Learning From The Competition

Sam Walton was fond of saying that he had been in more Kmart stores than any Kmart executive. He started a Wal-Mart culture of visiting with customers, employees, and competitors in the field to constantly come up with new ideas for continuous improvement.

Visiting aimlessly profits nothing.  Just like the saying, “The best extemporaneous speech is well rehearsed”, the best visits are well planned.
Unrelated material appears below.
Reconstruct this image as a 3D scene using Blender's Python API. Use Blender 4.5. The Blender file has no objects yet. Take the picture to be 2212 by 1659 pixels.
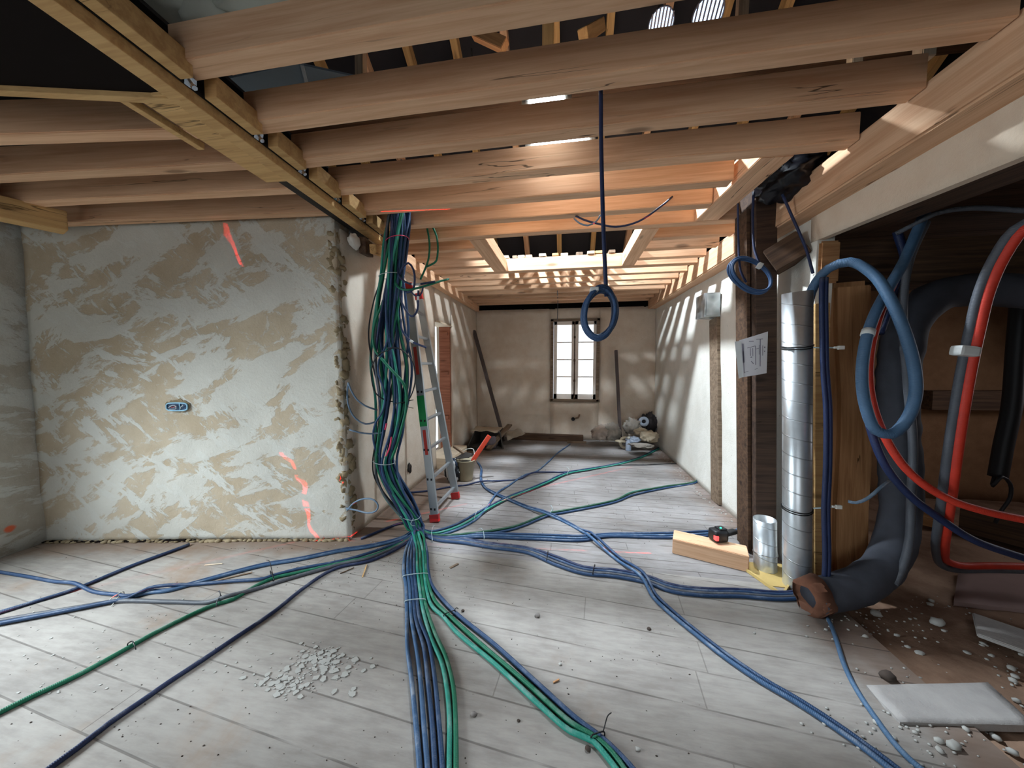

Some questions about your competition to be answered are:

  1. Who are your competitors today and what are their strengths and weaknesses?
  2. What rival product/service is most competitive with your product/service?
  3. What studies do you have comparing your major product/service with your rival’s product/service in respect to the quality requirements demanded by your major users/customers?
  4. What differentiates your products/services from your competition?
  5. What are the major strategies and thrusts of the competition?
  6. In what new directions are competitors moving?
  7. Where are you vulnerable to competitors?
  8. Where could unknown competition appear?
  9. What are competitive trends?

10. What minor competitors could become major?

11. In what areas that customers care about are you stronger than your competitors?

12. Answer why to each of the above questions.

Be sure to supply data wherever possible and not just opinions. To get this data you need to venture out of your environment and into that of your competition.

Dr. Deming used to say, “Nothing is so pervasive as a lack of a good competitor.” Complacency from a lack of a good competitor can cause us to relax and fade away. Studying good competitors can motivate us to excel and prosper.